Dopo il colpo di mano di Mario Draghi, che prima di mollare l’osso della sedia presidenziale del 2022, vieta la gestione dei servizi locali “a rete” (tra i quali la gestione del servizio idrico) attraverso Enti di diritto pubblico (così come espresso dall’esito referendario), e il conseguente “Testo unico sul riordino della disciplina dei servizi pubblici locali di rilevanza economica” a firma di Giorgia Meloni con il quale si concedeva il rinnovo o la costituzione ex novo di gestioni in house tramite strettissimi paletti (tra i quali una giustificazione del mancato ricorso al mercato), ora gli Enti locali (Comuni o Regioni) si vedrebbero calare dall’alto questa nuova disposizione con la quale verrebbero usurpati di quote gestionali per una quota pari al 20% a fronte di una partecipazione privata di soggetti che senza “alcun potere di veto o influenza determinante sulla società” difficilmente rinunceranno a incassare il dividendo scaturito nella gestione del servizio al termine dell’esercizio invece che re-investirlo nel servizio erogato, contribuendo in questo modo a mantenere alte le bollette…e vuote le nostre tasche.

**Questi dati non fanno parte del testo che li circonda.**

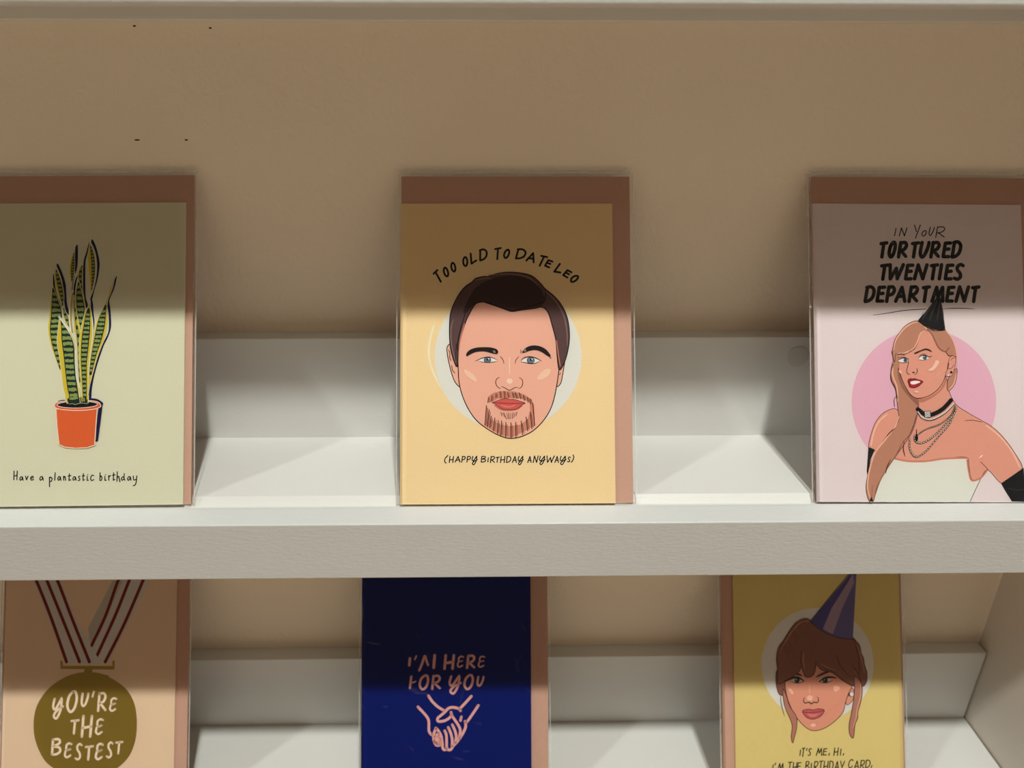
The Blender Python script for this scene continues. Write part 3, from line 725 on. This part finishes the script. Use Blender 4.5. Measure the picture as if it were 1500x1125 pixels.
# ear
A.fill([(800, 560), (815, 510), (850, 490), (882, 510), (880, 580), (860, 680), (830, 730), (775, 735), (765, 700), (790, 640)], SK, line=(60, 30, 26), lw=5)
A.pens([[(830, 545), (850, 515), (875, 520)], [(805, 580), (795, 635), (830, 640), (862, 600)]], 6, (90, 48, 40))
A.ell(798, 718, 14, 16, (222, 216, 208), line=(60, 50, 50), lw=3); A.ell(832, 686, 15, 15, (24, 22, 24))
# crown hair
A.fill([(440, 82), (370, 92), (290, 140), (220, 220), (170, 300), (148, 380), (138, 440), (150, 520), (168, 560), (180, 470), (240, 462), (310, 440), (380, 425), (420, 380), (450, 300), (470, 230), (510, 200), (545, 195), (540, 165), (500, 130)], HR, line=(60, 34, 28), lw=6)
A.pens([[(430, 96), (370, 108), (290, 160), (220, 240), (170, 330), (155, 420)], [(190, 468), (260, 455), (350, 430), (400, 392), (440, 310), (470, 225), (530, 196)], [(470, 115), (520, 150), (545, 185)]], 15, HRL, taper=.4)
A.pens([[(185, 468), (250, 474), (320, 462), (400, 405), (440, 340)], [(330, 440), (380, 424)], [(200, 480), (290, 485)], [(240, 462), (310, 432)]], 6, (70, 38, 32), taper=.5)
A.fill([(550, 180), (640, 200), (750, 190), (800, 230), (850, 310), (880, 400), (895, 500), (850, 488), (800, 492), (770, 450), (720, 430), (670, 380), (630, 290), (590, 220)], HR, line=(60, 34, 28), lw=6)
A.pen([(765, 196), (830, 270), (878, 380), (898, 500), (896, 620)], 12, HRL, taper=.4)
A.pens([[(555, 190), (600, 230), (640, 310), (680, 390), (730, 432), (775, 440)]], 16, HRD, taper=.4)
A.pens([[(775, 440), (790, 415), (810, 395)], [(770, 450), (790, 480), (815, 492)]], 6, (60, 34, 28))
A.pens([[(130, 440), (160, 570)], [(150, 590), (120, 680), (130, 780), (170, 860), (190, 950), (200, 990)], [(190, 960), (160, 1010), (165, 1090)]], 6, (60, 34, 28))
# brows, eyes, nose, lips
A.fill([(395, 458), (470, 425), (530, 405), (580, 418), (602, 448), (540, 425), (480, 440), (415, 470)], (70, 44, 38))
A.pens([[(205, 480), (240, 470), (290, 488)], [(205, 515), (250, 505), (300, 512)]], 6, (70, 40, 34), taper=.5)
A.fill([(448, 534), (470, 500), (520, 484), (575, 505), (540, 535), (490, 542)], (232, 224, 216))
A.ell(520, 512, 26, 26, (88, 108, 120)); A.ell(520, 510, 10, 10, (20, 20, 24)); A.ell(512, 503, 5, 5, (236, 236, 232))
A.pens([[(446, 520), (480, 490), (530, 486), (570, 506), (604, 492)]], 11, BLK, taper=.6)
A.pens([[(450, 536), (500, 542), (545, 534)], [(452, 500), (480, 474), (530, 470)]], 4, (90, 48, 40))
A.fill([(206, 545), (250, 525), (310, 528), (318, 560), (270, 570), (225, 565)], (232, 224, 216))
A.ell(292, 544, 24, 25, (88, 108, 120)); A.ell(290, 542, 9, 9, (20, 20, 24))
A.pens([[(198, 548), (240, 526), (290, 516), (322, 530)]], 10, BLK, taper=.6)
A.pens([[(215, 562), (260, 574), (318, 566)]], 4, (90, 48, 40))
A.pens([[(325, 520), (325, 590), (308, 660), (318, 700), (345, 710)], [(425, 640), (434, 670), (420, 700), (398, 712)], [(370, 682), (400, 690)]], 6, (70, 36, 30), taper=.4)
A.fill([(372, 682), (402, 682), (395, 696)], (50, 26, 24))
A.fill([(328, 768), (355, 758), (375, 762), (400, 757), (430, 768), (498, 792), (470, 830), (430, 858), (385, 868), (345, 858), (330, 820), (322, 790)], (156, 30, 40), line=(60, 14, 20), lw=4)
A.fill([(350, 800), (380, 788), (430, 786), (468, 798), (440, 815), (400, 828), (362, 826)], (238, 230, 220))
A.pen([(352, 846), (390, 850), (430, 838)], 8, (200, 60, 66), taper=.5)
A.fill([(650, 545), (688, 560), (660, 620), (610, 668), (555, 665), (600, 630), (635, 580)], (240, 194, 168))
A.ell(420, 916, 26, 12, (242, 190, 164)); A.ell(232, 680, 12, 26, (240, 190, 164), rot=-30)
# hat
A.f(1260, 320, 7.5)
A.fill([(872, 845), (640, 1130), (700, 1180), (790, 1200), (922, 1215), (905, 1000), (890, 900)], (22, 22, 24), sm=False)
A.f(1290, 460, 8.036)
A.fill([(585, -90), (442, 70), (520, 132), (600, 172), (700, 190), (762, 184), (740, 20), (715, -90)], (22, 22, 24), sm=False)
A.pens([[(590, -80), (555, 140)], [(735, 0), (750, 180)]], 14, (64, 62, 64), taper=.6)
A.pens([[(640, -60), (622, 160)], [(500, -20), (470, 80)]], 8, (46, 44, 48), taper=.6)
A.pen([(444, 74), (520, 136), (600, 178), (700, 196), (764, 186)], 5, (60, 34, 28))
# choker and chains
A.f(1170, 450, 3.7515)
A.pen([(655, 560), (690, 585), (730, 590), (790, 560), (838, 510)], 22, (18, 18, 20))
A.pen([(656, 575), (680, 605), (730, 615), (800, 580), (852, 528)], 7, (214, 208, 200))
A.pen([(656, 582), (680, 612), (730, 622), (800, 588), (856, 534)], 2.5, BLK)
A.fill([(690, 572), (722, 570), (726, 604), (694, 608)], (196, 190, 182), sm=False, line=BLK, lw=3)
A.ell(708, 590, 9, 9, (236, 232, 226), line=BLK, lw=2.5); A.ell(708, 590, 3.5, 3.5, BLK)
def chain(pts, r, sq, c2=(206, 190, 172)):
    S = smooth(pts, False, 12); A.up(); acc = 0; last = S[0]
    P = [S[0]]
    for q in S[1:]:
        if math.dist(q, P[-1]) >= r * 1.75: P.append(q)
    for a, b in zip(P, P[1:]):
        cx, cy_ = (a[0] + b[0]) / 2, (a[1] + b[1]) / 2; an = math.atan2(b[1] - a[1], b[0] - a[0])
        R = [(cx + r * math.cos(t) * math.cos(an) - r * sq * math.sin(t) * math.sin(an), cy_ + r * math.cos(t) * math.sin(an) + r * sq * math.sin(t) * math.cos(an)) for t in [k * math.pi / 5 for k in range(11)]]
        A.raw([A.px(p) for p in R[:-1]], c2)
    A.up()
    for a, b in zip(P, P[1:]):
        cx, cy_ = (a[0] + b[0]) / 2, (a[1] + b[1]) / 2; an = math.atan2(b[1] - a[1], b[0] - a[0])
        R = [(cx + r * math.cos(t) * math.cos(an) - r * sq * math.sin(t) * math.sin(an), cy_ + r * math.cos(t) * math.sin(an) + r * sq * math.sin(t) * math.cos(an)) for t in [k * math.pi / 4 for k in range(9)]]
        A.pen(R, 2.2, BLK, sm=False, up=False)
chain([(655, 700), (700, 670), (780, 640), (838, 590), (862, 535)], 4, .8)
chain([(640, 700), (640, 735), (680, 745), (740, 710), (800, 650), (850, 590), (868, 545)], 6.5, .7)
chain([(612, 720), (612, 780), (645, 822), (700, 790), (770, 710), (830, 640), (870, 550)], 7, .6)
A.pen([(648, 672), (648, 700)], 3, BLK)
A.fill([(648, 696), (656, 715), (652, 735), (642, 735), (638, 715)], BLK)
A.done(card)
A.start('lettering')
hh = A.h; A.h = 0.08
A.f(1260, 320, 7.5)
A.up()
for g, x0, y0, x1, y1, sh in [('I', 376, 110, 396, 190, .15), ('N', 434, 104, 510, 192, .1), ('Y', 596, 72, 660, 218, .02), ('O', 680, 134, 724, 194, .12), ('U', 760, 98, 808, 186, .12), ('R', 836, 92, 930, 210, .1)]:
    letter(A, g, x0, y0, x1, y1, 11, BLK, shear=sh)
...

Tutto questo nonostante l’Europa non chiuda affatto la porta ad alcuna gestione, anche quella attraverso Aziende Speciali.
Sarà proprio all’Europa, nel condannare fortemente questo ennesimo tentativo di privatizzazione dell’acqua, che il Forum Italiano dei Movimenti per l’Acqua si rivolgerà a breve con il deposito presso la Corte Europea dei Diritti dell’Uomo (CEDU) del testo di un ricorso che intende ristabilire il diritto negato dalla mancata eseguibilità dell’esito referendario del giugno 2011, per garantire a tutt* noi una gestione dell’acqua pubblica, fuori dalle regole del mercato, partecipata ed equa.
Perché si scrive acqua, ma si legge democrazia.